Fig.13 – Immagine S.Nicomede in Chiesa S.Giuseppe
Va pure meglio se, tornando verso Porta Pia, ci si ferma all’altra Chiesa sulla Nomentana, quella delle Suore Religiose dell’Eucarestia, intitolata al Corpus Domini. Pure in quest’edificio lavorò – verso il 1910, nella navata centrale e nell’abside – il Cisterna; e anche qui vediamo, in fondo a sinistra, sotto un’immagine di S. Pietro, altre due figure divise da una colonna, una delle quali è, come scritto, ”S. Nicomedes”: sempre un anziano con aureola, barba bianca e in mano, stavolta, una Pisside (fig.14).

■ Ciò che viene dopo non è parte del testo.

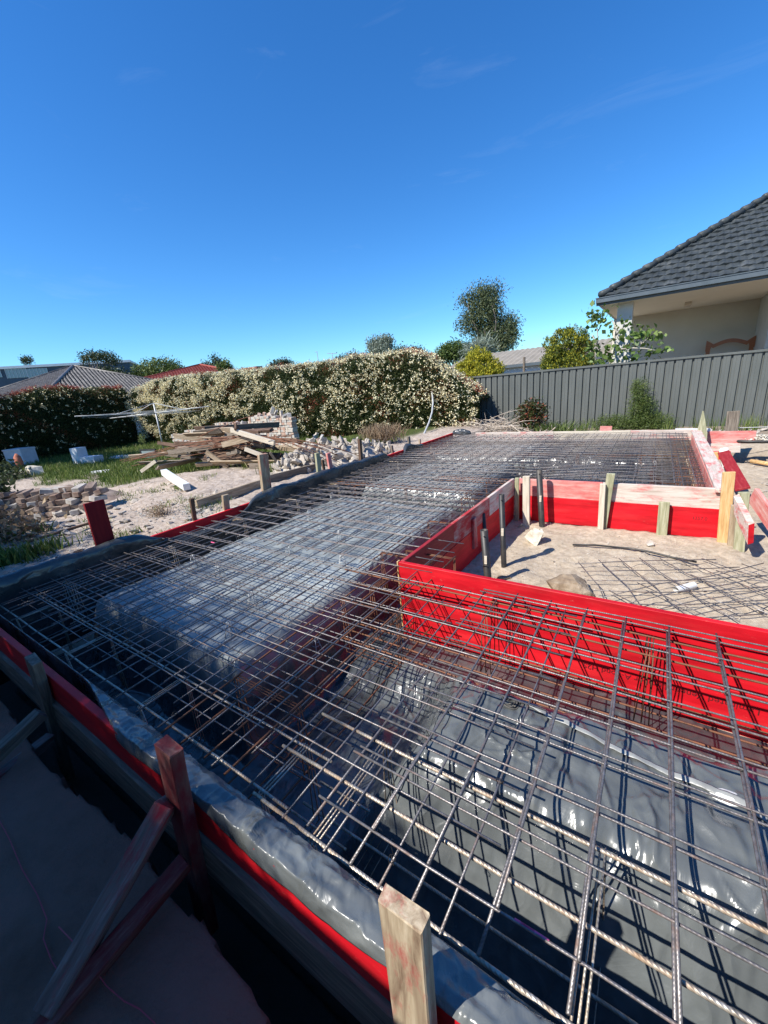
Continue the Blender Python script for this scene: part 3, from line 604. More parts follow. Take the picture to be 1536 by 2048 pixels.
# inner board along the courtyard (x = -1.54)
root = empty('inner_form_panel', (-1.54, 2.44, -0.6)); tag(root, 'receding formwork panel between the mesh bay and the sand yard, worn top', 'formwork', FW)
board('end_face', (-1.58, 2.42, -0.56), (-1.58, 2.42, 0.058), 0.036, 0.012, 'yellow', parent=root, up=(0, 1, 0))
board('upper_board', (-1.548, 2.43, -0.055), (-1.538, 3.35, -0.055), 0.23, 0.036, 'maroon', parent=root)
board('upper_board', (-1.538, 3.353, -0.055), (-1.515, 4.3, -0.055), 0.23, 0.036, 'wornboard', parent=root)
board('upper_board', (-1.515, 4.303, -0.055), (-1.50, 5.235, -0.055), 0.23, 0.036, 'faded', parent=root)
board('lower_board', (-1.544, 2.43, -0.39), (-1.50, 5.235, -0.39), 0.437, 0.036, 'red', parent=root)
# back courtyard board (faces the camera at y = 5.2)
root = empty('back_form_panel', (-1.5, 5.22, -0.5)); tag(root, 'back formwork panel of the sand yard, pale faded board over bright red', 'formwork', FW)
board('upper_board', (-1.48, 5.26, -0.055), (-0.45, 5.262, -0.055), 0.225, 0.036, 'pink', parent=root)
board('upper_board', (-0.447, 5.262, -0.055), (0.66, 5.26, -0.055), 0.225, 0.036, 'faded', parent=root)
board('lower_board', (-1.48, 5.255, -0.337), (0.68, 5.255, -0.337), 0.335, 0.036, 'red', parent=root)
for tx, x0 in (('Laminated Veneer Lumber', -0.98), ('F17 A-bond AS/NZS 4357.0', 0.0)):
    text(tx, 0.05, (x0, 5.2355, -0.30), (1, 0, 0), (0, 0, 1), M['ink'], root)
# right form board of the back slab
root = empty('right_form_panel', (0.64, 5.3, -0.5)); tag(root, 'pale worn formwork board running away from the yellow stake towards the fence', 'formwork', FW)
board('top_plank', (0.665, 5.2, ZT - 0.02), (0.675, 9.7, ZT - 0.02), 0.15, 0.036, 'faded', parent=root, up=(1, 0, 0))
board('side_board', (0.622, 5.285, -0.245), (0.628, 9.7, -0.245), 0.45, 0.03, 'pink', parent=root)
# far form
root = empty('far_form_panel', (-4.3, 9.8, -0.5)); tag(root, 'faded pink formwork along the far side of the slab below the fence', 'formwork', FW)
for a, b_, mm in ((-3.75, -1.9, 'faded'), (-1.897, -0.4, 'palewood'), (-0.397, 0.62, 'faded')):
    board('upper_board', (a, 9.79, -0.04), (b_, 9.79, -0.04), 0.2, 0.036, mm, parent=root)
board('lower_board', (-4.38, 9.785, -0.35), (0.62, 9.785, -0.35), 0.4, 0.036, 'graywood', parent=root)
# left form
root = empty('left_form_panel', (-4.42, 0.5, -0.4)); tag(root, 'long left formwork, red boards half wrapped in black plastic', 'formwork', FW)
board('upper_board', (-4.395, 0.40, -0.09), (-4.388, 4.0, -0.09), 0.30, 0.036, 'red', parent=root)
board('upper_board', (-4.388, 4.003, -0.09), (-4.383, 9.8, -0.09), 0.30, 0.036, 'red', parent=root)
board('capping_strip', (-4.45, 2.3, 0.035), (-4.44, 3.1, 0.035), 0.05, 0.03, 'palewood', parent=root, up=(1, 0, 0))
# front form
root = empty('front_form_panel', (-4.3, 0.47, -0.4)); tag(root, 'front formwork in the foreground, red board over a grey base board', 'formwork', FW)
board('upper_board', (-4.42, 0.468, -0.052), (3.2, 0.468, -0.052), 0.186, 0.036, 'red', parent=root)
board('base_board', (-4.42, 0.445, -0.245), (3.2, 0.445, -0.245), 0.19, 0.036, 'graywood', parent=root)

def stake(top, base, Y, wd, th, m, label, group='timber stakes holding the formwork', ext=0.25, point=False, rag=0.004, face=(1, 0, 0), name='timber_stake'):
    t = PY(*top, Y); b = PY(*base, Y); d = (b - t).normalized()
    return board(name, b + d * ext, t, wd, th, m, label, 'stake', group, up=face, rag=rag, point=point)
# front posts
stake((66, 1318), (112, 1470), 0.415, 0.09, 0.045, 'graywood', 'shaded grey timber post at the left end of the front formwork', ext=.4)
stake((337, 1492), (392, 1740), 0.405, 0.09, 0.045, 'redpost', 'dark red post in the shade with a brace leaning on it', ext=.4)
stake((806, 1812), (828, 2045), 0.405, 0.10, 0.036, 'post', 'pale scuffed post in the foreground, sawn end in the sun', ext=.5)
# braces
def brace(p0, p1, wd, th, m, label, up=(0, 0, 1)):
    return board('timber_brace', p0, p1, wd, th, m, label, 'brace', 'braces behind the front formwork', up=up, rag=.004)
brace(G(105, 2005, -0.20), PY(335, 1605, 0.372), 0.10, 0.06, 'wornred', 'upper of the two crossed braces leaning against the dark red post', up=(0.5, 0.2, 1))
brace(G(75, 2075, -0.235), PY(372, 1722, 0.36), 0.10, 0.05, 'redpost', 'lower red-stained brace under the leaning one at bottom left', up=(0.5, 0.2, 1))
brace(G(-60, 1560, -0.2), PY(84, 1425, 0.35), 0.07, 0.045, 'graywood', 'grey brace meeting the post at the left picture edge', up=(0.3, 0.2, 1))
brace(G(-60, 1600, -0.24), PY(100, 1478, 0.36), 0.07, 0.045, 'wornred', 'red-stained brace low under the grey one at the left edge', up=(0.3, 0.2, 1))
# left side stakes: their feet are just outside the left formwork
def lstake(top, base, wd, th, m, label, ext=.3, X=-4.47, **k):
    b = PX(*base, X); return stake(top, base, b.y, wd, th, m, label, ext=ext, face=(0, 1, 0), **k)
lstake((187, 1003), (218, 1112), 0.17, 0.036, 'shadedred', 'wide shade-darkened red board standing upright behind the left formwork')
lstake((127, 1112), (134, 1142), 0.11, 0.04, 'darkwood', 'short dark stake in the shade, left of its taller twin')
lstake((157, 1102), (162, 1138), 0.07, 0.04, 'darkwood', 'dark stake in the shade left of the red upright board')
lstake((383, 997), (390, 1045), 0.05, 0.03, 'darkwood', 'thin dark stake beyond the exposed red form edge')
lstake((450, 990), (454, 1030), 0.085, 0.04, 'wood', 'short squared stake rising from the left plastic fold')
lstake((525, 908), (536, 1002), 0.15, 0.05, 'post', 'tallest broad brown stake on the left side, in front of the timber pile')
lstake((634, 906), (640, 962), 0.09, 0.04, 'treated', 'greenish grey stake, left of the pair by the rubble heap')
lstake((656, 906), (664, 955), 0.085, 0.04, 'pink', 'reddish stake, right of the pair by the rubble heap')
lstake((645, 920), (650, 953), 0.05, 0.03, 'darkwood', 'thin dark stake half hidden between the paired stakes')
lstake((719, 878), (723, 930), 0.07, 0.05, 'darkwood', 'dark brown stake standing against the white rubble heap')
lstake((783, 891), (785, 905), 0.06, 0.04, 'graywood', 'low stub stake on the far part of the left form')
lstake((817, 873), (819, 893), 0.08, 0.04, 'graywood', 'far small stake just before the bare red left board')
lstake((839, 878), (840, 890), 0.05, 0.04, 'wood', 'tiny stake at the foot of the leaning white conduit')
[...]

Sotto è infine dipinta una scena più articolata, con lo stesso vecchio ormai esanime, trasportato dentro un lenzuolo da varie persone, fra cui spicca un altro uomo con sulla spalla … un remo; chi sia e che stia facendo ormai lo sapete, anche senza tradurre la sottostante iscrizione: “Iustus corpus Nicomedys Presbiteri et martirys diligenter conquisitum ad muros Urbis via Nomentana honorifice in sepulcro condidit” (fig.15).
Fig.14 – Immagine S.Nicomede in Chiesa Corpus Domini Fig. 15 – Tumulazione S.Nicomede in Chiesa Corpus Domini
Così, dopo catacombe, chiese, monasteri, Santi, archeologi, architetti e pittori, resta solo il mistero della via. Ebbene, le citate Religiose dell’Eucarestia furono costituite – originariamente col nome di “Suore belghe dell’Adorazione Perpetua” – a Bruxelles nel 1856; e la fondatrice – scopriamo ora – si chiamava Anne … “De Meeüs”. La pronuncia appare ostica per un italiano, per cui è facile si siano perse la seconda “e” e la dieresi sulla “u”, divenendo così De Meus; cioè il nome della predetta strada interna fra Ministero delle Infrastrutture e Ferrovie dello Stato Italiane: un omaggio all’Ordine che perpetua la memoria di Nicomede, il Santo dei tre misteri … ora risolti.